Examining the web resources around Age of Empires, a popular historical strategy game, Gee (2004) developed the term affinity spaces, to capture how learning in the interactive age is frequently are organized around attracting activities (such as gaming) as opposed to geographical proximity, social status, race, or class. Certainly, race, gender and class are mobilized and enacted through such communities; however, in the affinity spaces examined to date, the primary entrance requirement is knowledge, skill, and curiosity in the affinity space. Gee intentionally avoids the term community of practice, arguing that many online spaces, such as the ones occurring around gaming have less intense social interactions, a higher number of lurkers, and generally less formally expressed rules and hierarchies than the canonical examples of communities of practice described in the research literature (c.f. Lave & Wenger, 1991). In comparison to communities, affinity spaces have much more relaxed requirements for participation, less codified roles, and more permeable boundaries more permeable boundaries between participants and non-participants.

A key element of such affinity spaces is that they are created and sustained by learners themselves, affording opportunities for learners to design their own contexts for learning.
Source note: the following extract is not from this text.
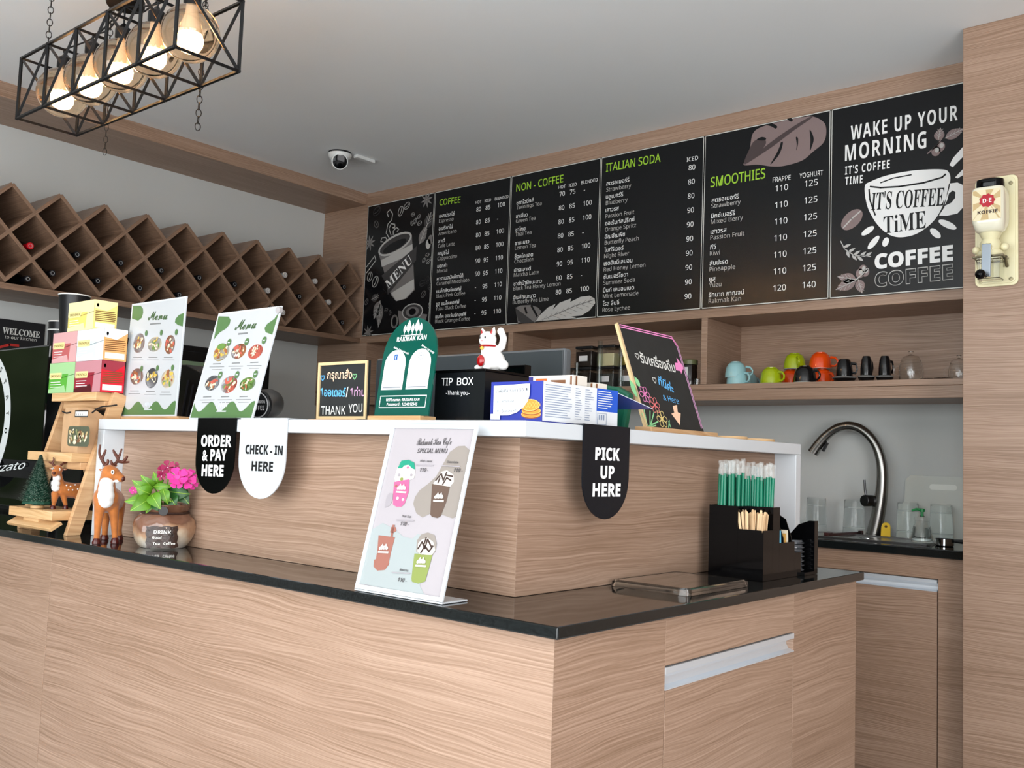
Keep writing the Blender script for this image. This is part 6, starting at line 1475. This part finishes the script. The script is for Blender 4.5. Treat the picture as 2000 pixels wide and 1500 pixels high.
# ---- black caddy with straws, stirrers, sachets
KX0, KX1, KY = -1.178, -1.032, 2.185
h1 = at(1385, 985, 1, KY).z; h2 = at(1490, 1037, 0, KX1).z; h3 = at(1530, 1060, 0, KX1).z; h4 = at(1580, 1016, 1, 2.49).z
xm = -1.100; y1_, y2_, y3_, y4_ = KY+.052, KY+.090, KY+.180, KY+.285
t = thing('condiment_caddy', 'black acrylic caddy with straws, stirrers and sachets on the granite', 'caddy', ((KX0+KX1)/2, KY+.15, CT))
W_ = .003
def tray4(x0, x1, y0, y1, z1, nm='compartment'):
    mb = MB(); z0 = CT+.0006
    mb.box(x0, x1, y0, y0+W_, z0, z1).box(x0, x1, y1-W_, y1, z0, z1).box(x0, x0+W_, y0+W_, y1-W_, z0, z1).box(x1-W_, x1, y0+W_, y1-W_, z0, z1).box(x0+W_, x1-W_, y0+W_, y1-W_, z0, z0+W_)
    mb.build(nm, BLACK, t)
tray4(xm, KX1, KY, y1_-.0003, h2)
mb = MB(); L_ = [(KX0, KY), (xm-.0003, KY), (xm-.0003, y1_), (KX1, y1_), (KX1, y2_-.0003), (KX0, y2_-.0003)]; I_ = [(KX0+W_, KY+W_), (xm-.0003-W_, KY+W_), (xm-.0003-W_, y1_+W_), (KX1-W_, y1_+W_), (KX1-W_, y2_-.0003-W_), (KX0+W_, y2_-.0003-W_)]
V = [Vector((x, y, z)) for P_, z in ((L_, CT+.0006), (L_, h1), (I_, h1), (I_, CT+.0036)) for x, y in P_]
mb.add(V, [(i*6+k, i*6+(k+1) % 6, (i+1)*6+(k+1) % 6, (i+1)*6+k) for i in range(3) for k in range(6)]+[(18, 19, 20, 21, 22, 23), (5, 4, 3, 2, 1, 0)])
mb.build('straw_compartment', BLACK, t, weld=True); tray4(KX0, KX1, y2_, y3_-.0003, h3)
tray4(KX0, KX1, y3_, y3_+.04, CT+.06)
for yy, s in ((y2_+.03, 1), (y3_-.012, 1)):
    mb = MB(); P = [(KX0+.004, CT+.004), (KX1-.004, CT+.004), (KX1-.004, h3+.01), (KX1-.02, h3+.055), (KX1-.045, h3+.07), (KX1-.07, h3+.075), (KX0+.004, h3+.08)]
    mb.prism([(x, yy, z) for x, z in P], (0, .003, 0)); mb.build('divider', BLACK, t, weld=True)
mb = MB(); P = [(KX0, CT+.0006), (KX1+.012, CT+.0006), (KX1+.012, h4)]+[(KX0+.05*(1-math.sin(k*math.pi/16))+.0, h4-.06*(1-math.cos(k*math.pi/16))) for k in range(9)]
P = [(KX0, CT+.0006), (KX1+.010, CT+.0006), (KX1+.010, h4), (KX1-.005, h4), (KX1-.035, h4-.012), (KX1-.055, h4-.035), (KX0+.03, h4-.06), (KX0, h4-.07)]
mb.prism([(x, y4_-.004, z) for x, z in P], (0, .022, 0)); mb.build('end_plate', BLACK, t, weld=True)
MB().box(KX0, KX1+.010, y3_+.0405, y4_-.0045, CT+.0006, CT+.008).build('floor_plate', BLACK, t)
# straws
ST = mat('green straw', (22, 116, 88), .3); SW = mat('straw sleeve', (225, 235, 232), .1, trans=.9, ior=1.08, alpha=.5, coat=.4)
SIL = mat('straw sleeve crimp', (235, 242, 240), .15, alpha=.14, coat=.8)
sp_ = None; ns = 0
zst = at(1450, 897, 1, KY+.06).z; zc = min(zst, 1.196)
for i in range(40):
    if i < 20: x, yy = KX0+.013+.0118*(i % 6)+R_.uniform(-.002, .002), KY+.012+.020*(i//6)+R_.uniform(-.003, .003)
    else: x, yy = xm-.002+.0118*((i-20) % 5)+R_.uniform(-.002, .002), y1_+.010+.006*((i-20)//5)+R_.uniform(-.002, .002)
    if yy > y2_-.01: yy = y2_-.011
    H_ = zc-CT-.004-R_.uniform(0, .018) if i < 20 else zc-CT-.004-R_.uniform(.004, .022)
    lx = (x-KX0-.06)*.55+R_.uniform(-.02, .02); ly = R_.uniform(-.03, .05)
    if x+lx*H_ < -1.215: lx = .02
    if sp_ is None:
        r = thing('drinking_straw', 'x', 'straw', (0, 0, 0)); sp_ = r
        MB().lathe([(.0042, .004), (.0042, .222)], n=9).build('tube', ST, r, smooth=True)
        MB().tube([(0, 0, .222), (.0006, 0, .232), (-.0012, .0006, .240), (.0014, 0, .252)], [.0050, .0056, .0045, .0060], 7).build('sleeve', SIL, r, smooth=True)
    else: r = dup(sp_, (0, 0, 0))
    r.location = (x, yy, CT+.0045); r.rotation_euler = (-ly*.5, lx*.5, R_.uniform(0, 6)); r.rotation_mode = 'XYZ'; s_ = H_/.252; r.scale = (1, 1, s_)
    r['label'] = 'green plastic straw in a clear sleeve standing in the black caddy'; r['group'] = 'green straws in the black caddy'
# stirrers
sp_ = None; SM_ = mat('birch stirrer', (222, 188, 146), .6, var=.08, vscale=30)
for i in range(32):
    x = xm+.008+.0074*(i % 8)+R_.uniform(-.0015, .0015); yy = KY+.009+.0105*(i//8)+R_.uniform(-.003, .003)
    if sp_ is None:
        sp_ = r = thing('wooden_stirrer', 'x', 'stirrer', (0, 0, 0))
        mb = MB(); P = [(-.003, 0), (.003, 0), (.003, .136)]+[(.003*math.cos(k*math.pi/6), .136+.003*math.sin(k*math.pi/6)) for k in range(1, 6)]+[(-.003, .136)]
        mb.prism([(a, -.0007, b_) for a, b_ in P], (0, .0014, 0)); mb.build('stick', SM_, r)
    else: r = dup(sp_, (0, 0, 0))
    cx_ = (xm+KX1)/2; x = cx_+(x-cx_)*.62; r.location = (x, yy, CT+.004); r.rotation_euler = (R_.uniform(-.04, .04), R_.uniform(-.04, .04)+(x-cx_)*6.0, R_.uniform(-.6, .6)); r.scale = (1, 1, (h2+.040-CT)/.139*R_.uniform(.95, 1.03))
    r['label'] = 'thin wooden stirrer in the low front box of the black caddy'; r['group'] = 'wooden stirrers in the black caddy'
def sachet(px_, py_, wd, c, yy, lab, ex_=0):
    a = at(px_, py_, 1, yy); z0 = CT+.0042
    a.x = min(a.x, KX1-.014); mb = MB(); hh = a.z-z0; n_ = 6; P = []
    for k in range(n_):
        zz_ = z0+hh*k/(n_-1); th_ = .004*math.sin(math.pi*k/(n_-1))+.0006
        P += [(a.x-wd, yy-th_, zz_), (a.x+wd, yy-th_, zz_), (a.x+wd, yy+th_, zz_), (a.x-wd, yy+th_, zz_)]
    F_ = [(0, 3, 2, 1), (20, 21, 22, 23)]+[(i*4+k, i*4+(k+1) % 4, (i+1)*4+(k+1) % 4, (i+1)*4+k) for i in range(5) for k in range(4)]
    mb.add(P, F_, 0); o = mb.build('sachet', [c], smooth=True); tag(o, lab, 'sachet', 'sachets in the black caddy')
sachet(1521, 1036, .011, mat('blue sachet', (92, 180, 214), .35), y2_+.013, 'light blue sachet in the caddy beside the stirrers')
sachet(1535, 1042, .010, mat('kraft sachet', (196, 150, 76), .5), y2_+.045, 'brown sachet in the caddy behind the blue one')
sachet(1545, 1036, .009, mat('cream sachet', (226, 216, 190), .5), y2_+.058, 'cream paper sachet in the caddy nearest the cup lids')
for k in range(7):
    zz_ = CT+.0090+.0115*k
    tag(MB().lathe([(.026, 0), (.0285, .002), (.0285, .004), (.024, .005), (.022, .010), (0, .0105)], c=(-1.067, (y3_+.04+y4_)/2-.001, zz_), n=22, cap1=False).build('cup_cover', mat('smoky lid', (70, 72, 76), .15, coat=.4), smooth=True), 'dark plastic cup lid in the stack between the caddy plates', 'lid', 'cup lids stacked in the caddy')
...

Any motivated, curious user can set up a blog, wiki, or podcast around a topic and endeavor to create a learning community around an area of interest. As Lemke (1998) notes, the Internet itself was created through such distributed communities as groups of researchers gathered to pursue questions of intellectual interest. Digital literacy, then from this perspective involves not just learning to make meaning with digital media, but knowing how to leverage and even create social networks to further one’s learning. In many respects, education in an interactive age might be thought of as realizing the goal of progressives, in that education is no longer preparation for life, but is life.